I work within the AimageLab research group on Computer Vision and Deep Learning. I focus mainly on the integration of vision, language, and action. The final goal of our research is to develop agents that can perceive and act in our world while being capable of communicating with humans.

What motivated you to pursue this research area of focus?

Combining the ability to perceive the visual world around us, with that of acting and that of expressing in natural language is something that humans do quite naturally and is one of the keys to human intelligence. In the last few years, we have witnessed tremendous achievements in areas that consider only one of those abilities: Computer Vision, Natural Language Processing, and Robotics. How to combine these abilities, instead, still needs to be understood and is a thrilling field of research.

Tell us about your current research projects.

We are mainly working in three directions: 1 – we integrate vision and language, for example by developing algorithms that can describe images in natural language. A recent paper of this work was presented at CVPR Transformer-based model for image captioning; 2 – we integrate vision and action, by developing agents for autonomous navigation. We are interested in agents moving in indoor and outdoor scenarios, and possibly interacting with people, also in crowded situations; 3 – we integrate all of this with the ability to understand language, for instance by training agents that can move following an instruction or curiosity-driven agents that can describe what they see along their path.

Overview of Baraldi’s image captioning approach. Building on a Transformer-like encoder-decoder architecture, the approach includes a memory-aware region encoder that augments self-attention with memory vectors.

What problems or challenges does your research address?

I think one of the main challenges we need to solve is to find the right way of integrating multi-modal information, which can come from either visual, textual, or motorial perception. In other words, we need to find the right architecture for dealing with this information, that is why a lot of our research involves the design of new architectures. Secondly, most of the approaches we design are generative and sequential: we generate sentences, we generate actions or paths for robots, and so on. Again, how to generate sequences conditioned on multi-modal information is still a challenge.

Sentences generated on the ACVR Robotic Vision Challenge dataset.

What is the (expected) impact of your work on the field/community/world?

If the research efforts that the community is devoting to this area will be successful, we will have algorithms that can understand us and help us in our daily lives, seeing with us and acting in the world to help us. I think in the long run this might also change the way we interact with computers, which might become a lot easier and language-based.

How have you used NVIDIA technology either in your current or previous research?

Performing large-scale training on NVIDIA GPUs is one of the most important ingredients which power our research, and I am sure this will become even more important in the next future. We do that locally, with a distributed GPU cluster in our lab, and we do that at a bigger scale in conjunction with CINECA, the Italian supercomputing center, and with the NVIDIA AI Technical Centre (NVAITC) of Modena. The partnership we have with NVAITC and CINECA has not only increased our computational capacity, but has also provided us with the knowledge and support we needed to exploit the technologies NVIDIA provides, at their maximum. I would say this collaboration is really having an important impact on our research capabilities.

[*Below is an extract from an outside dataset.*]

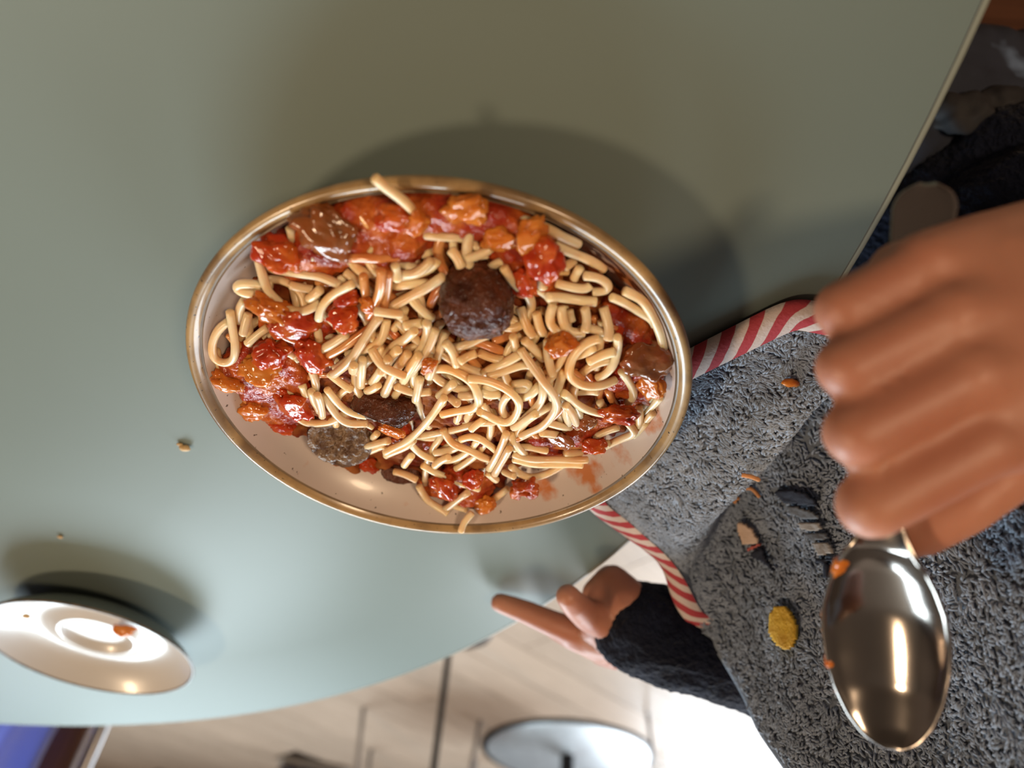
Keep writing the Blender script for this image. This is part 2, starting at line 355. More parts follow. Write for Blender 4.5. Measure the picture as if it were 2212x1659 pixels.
REG = [(560,560),(640,480),(760,428),(900,425),(1060,428),(1180,470),(1290,560),(1390,640),(1450,740),(1440,830),(1430,930),(1330,950),(1290,975),(1190,1010),(1120,1030),(1080,1100),(1000,1140),(930,1090),(880,1040),(800,1030),(720,1000),(660,940),(560,930),(500,900),(460,820),(440,740),(480,660),(520,610)]
def inside(poly, x, y):
    c = False; j = len(poly)-1
    for i in range(len(poly)):
        xi, yi = poly[i]; xj, yj = poly[j]
        if (yi > y) != (yj > y) and x < (xj-xi)*(y-yi)/(yj-yi)+xi: c = not c
        j = i
    return c
def polymin(poly, x, y):
    d = 1e9
    for i in range(len(poly)):
        a = np.array(poly[i-1], float); b = np.array(poly[i], float); p = np.array((x, y)); t = np.clip(((p-a)@(b-a))/max(((b-a)@(b-a)), 1e-9), 0, 1)
        d = min(d, np.linalg.norm(p-(a+t*(b-a))))
    return d
def plate_floor(P):                       # height of the inside of the plate below a point
    r = pr(P)
    return T+float(np.interp(r, [0, .045, .056, .065, .072, .0765, .0788], [.0075, .0075, .0085, .0115, .0165, .022, .0262]))
def pr(P):                                # radius on the plate, in the plate's own oval
    x, y = P.x-PC.x, P.y-PC.y; cr, sr = math.cos(PROT), math.sin(PROT); a = (cr*x+sr*y)/PA; b = (-sr*x+cr*y)/PB
    return math.hypot(a, b)
RW = ([.0075, .0085, .0115, .0165, .022, .0262, .0278], [.050, .056, .065, .072, .0765, .0788, .0795])
def keep(P, r):                           # keep food of a given size inside the dish wall
    z = P.z-T
    if z < .031:
        lim = float(np.interp(z, *RW))-r*.8; q = pr(P)
        if q > lim: k = lim/q; return Vector((PC.x+(P.x-PC.x)*k, PC.y+(P.y-PC.y)*k, P.z))
    return P
# bed of pasta and sauce under the strands (nobody could count it)
S = []
for y in range(425, 1150, 11):
    for x in range(430, 1460, 11):
        if inside(REG, x, y):
            e = polymin(REG, x, y)
            if e < 30: continue
            P = food(x+random.uniform(-4, 4), y+random.uniform(-4, 4), -.0080-.004*math.exp(-(e/26)**2)+random.uniform(-.0012, .0012))
            f = plate_floor(P)
            if pr(P) > .071: continue
            P.z = max(P.z, f+.0012); S.append((P, (.0024, .0024, max(.0022, min(.006, (P.z-f)*.6)))))
me = union_mesh('pasta_bed', S, .0011, 2); displace(me, .0006, 400, 2)
o = link('pasta_bed', me, M['bed']); tag(o, 'mass of sauce-stained spaghetti pieces filling the middle of the plate', 'pasta', kind='stuff')

# ------------------------------------------------------------------ food: strands traced one by one
Z = {1: (380, 360), 2: (940, 360), 3: (380, 740), 4: (940, 740)}
def zp(z, pts): return [(Z[z][0]+x/3.771, Z[z][1]+y/3.771) for x, y in pts]
ST = []                                    # (pixel path, layer, sauced, label)
def st(z, pts, lay=1, red=0, label=None): ST.append((zp(z, pts), lay, red, label))
st(1,[(1620,90),(1720,180),(1850,270),(1920,350),(1950,400)],5,0,'short pale spaghetti end poking out over the brown plate rim')
st(1,[(1460,310),(1560,420),(1700,520),(1850,620)],3,1,'orange spaghetti strand lying in sauce below the rim-crossing end')
st(1,[(1440,720),(1600,720),(1820,730)],4,1); st(1,[(1790,780),(1800,850),(1810,910)],4)
st(1,[(670,750),(720,900),(770,1010),(850,1100),(950,1150),(1070,1150),(1170,1110)],4,0,'long hooked spaghetti strand over the upper left sauce')
st(1,[(760,840),(900,850),(1050,870),(1200,900),(1340,950)],3,0,'nearly straight spaghetti strand crossing the hooked strand at upper left')
st(1,[(950,930),(1050,980),(1110,1000)],2); st(1,[(1190,970),(1130,1020),(1090,1060)],3)
st(1,[(1450,920),(1330,980),(1250,1050),(1190,1130),(1170,1230)],4,0,'bent spaghetti strand ending beside the red tomato piece')
st(1,[(780,960),(650,950),(520,945),(490,985),(560,1015),(640,1025),(740,1025)],2,0,'folded spaghetti strand by the plate wall at far left')
st(1,[(560,1090),(520,1150),(510,1270)],1); st(1,[(590,1200),(570,1280),(560,1340)],2)
st(1,[(440,1180),(470,1320),(500,1450),(480,1550),(400,1600),(310,1570),(290,1450),(350,1320),(430,1260)],3,0,'loop of spaghetti at the left end of the plate')
st(1,[(225,1480),(235,1570),(270,1650),(330,1700)],1); st(1,[(940,480),(960,560),(950,650)],2); st(1,[(1060,520),(1045,600),(1070,690),(1150,700)],3)
st(1,[(1690,790),(1680,950),(1640,1080),(1570,1230)],5,1,'sauce-coated spaghetti strand hanging down from the upper sauce'); st(1,[(1745,830),(1725,1000),(1700,1140)],4,1); st(1,[(1540,850),(1550,980),(1560,1080)],3,1)
st(1,[(1840,1190),(1740,1155),(1640,1120)],5,0); st(1,[(1660,1210),(1580,1320),(1500,1450),(1420,1560),(1300,1650)],5,0,'long diagonal spaghetti strand left of the whole meatball')
st(1,[(1600,1290),(1400,1420),(1190,1540)],4,1,'thick-looking orange strand ending left of the long diagonal strand'); st(1,[(1400,1330),(1260,1420),(1140,1490)],3); st(1,[(1150,1260),(1180,1380)],2)
st(1,[(1760,1110),(1900,1040),(2050,950),(2190,850)],3); st(1,[(1770,985),(1950,935),(2110,930)],2); st(1,[(1910,1050),(2000,1130),(2100,1200)],2); st(1,[(1880,1230),(2020,1230)],2)
st(1,[(2060,1200),(2060,1330),(1990,1480),(1890,1590)],3); st(1,[(1960,1270),(1880,1370),(1750,1480),(1680,1640)],3); st(1,[(2130,1270),(2080,1400),(2000,1530),(1920,1660)],3)
st(1,[(1600,1460),(1680,1550),(1780,1610),(1880,1640)],5,0,'short curved strand lying across the parallel strands at centre left'); st(1,[(1720,1240),(1690,1370),(1550,1480),(1400,1530)],2)
st(1,[(600,1400),(680,1340),(760,1290)],1); st(1,[(850,1390),(885,1500)],1); st(1,[(1470,1550),(1450,1640)],5); st(1,[(1100,420),(1040,480),(980,500)],1,1); st(1,[(1540,300),(1700,330),(1800,300)],1,1); st(1,[(1660,350),(1760,350)],1,1)
st(1,[(1940,760),(2010,850),(2060,760)],1); st(1,[(1850,850),(1990,790),(2100,690)],2); st(1,[(1780,1290),(1840,1230),(1870,1130)],1)
st(2,[(680,430),(850,480),(1000,560),(1170,650)],3,0,'spaghetti strand along the inner edge of the rim at upper right'); st(2,[(980,620),(1100,680),(1230,740),(1340,820),(1370,870)],3)
st(2,[(1050,800),(1130,790)],2); st(2,[(1180,820),(1150,870),(1130,920)],3); st(2,[(1220,850),(1340,880),(1420,960),(1390,1015),(1290,1035)],3,0,'hooked spaghetti strand at right below the upper sauce')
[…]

Did you achieve any breakthroughs in that research or any interesting results using NVIDIA technology?

Most, if not all, of the research works we carry out, are somehow powered by NVIDIA technologies. Apart from the results on the integration of vision, language, and action, we also have a few other research lines of which I am particularly proud. One is related to video understanding: detecting people and objects, understanding their relationships, and finding the best way of extracting Spatio-temporal features is an important challenge. Sometimes we also like to apply our research to the cultural heritage: using NVIDIA GPUs we have developed algorithms for retrieving paintings in natural language, and generative networks for translating artworks to reality

What is next for your research?

Even though things are evolving rapidly in our area, there are still a lot of key issues that need to be addressed, and that is what our lab concentrating on. One is that going beyond the limitations of traditional supervised learning and fighting dataset bias: in the end, we would like our algorithms to describe and understand any connection between images and text, not just those that are annotated in current datasets. To this end, are working towards algorithms that can describe objects which are not present in the training dataset, and we constantly explore the new possibilities given by self-supervised and weakly-supervised learning. How to properly manage the temporal dimension is also another key issue that has been central in our research, and which has brought advancements in terms of new architectural design, not only for managing sequences of words, but also for understanding video streams.

Any advice for new researchers?

There are at least three capabilities I would recommend pursuing. One is to learn to code well and elegantly because translating ideas to reality is always going to involve implementation. The second is to learn to have good ideas: that is potentially the trickiest part, but it is even more important because every valuable research needs to start from a good idea. I think reading papers, especially from the past, and think openly, freely and on a large-scale is of great help in this sense. The third is time management: always focus on what is impactful.

Baraldi’s colleague, Matteo Tomei, will be presenting their lab’s recent work at NVIDIA GTC in April, “More Efficient and Accurate Video Networks: A New Approach to Maximize the Accuracy/Computation Trade-off”.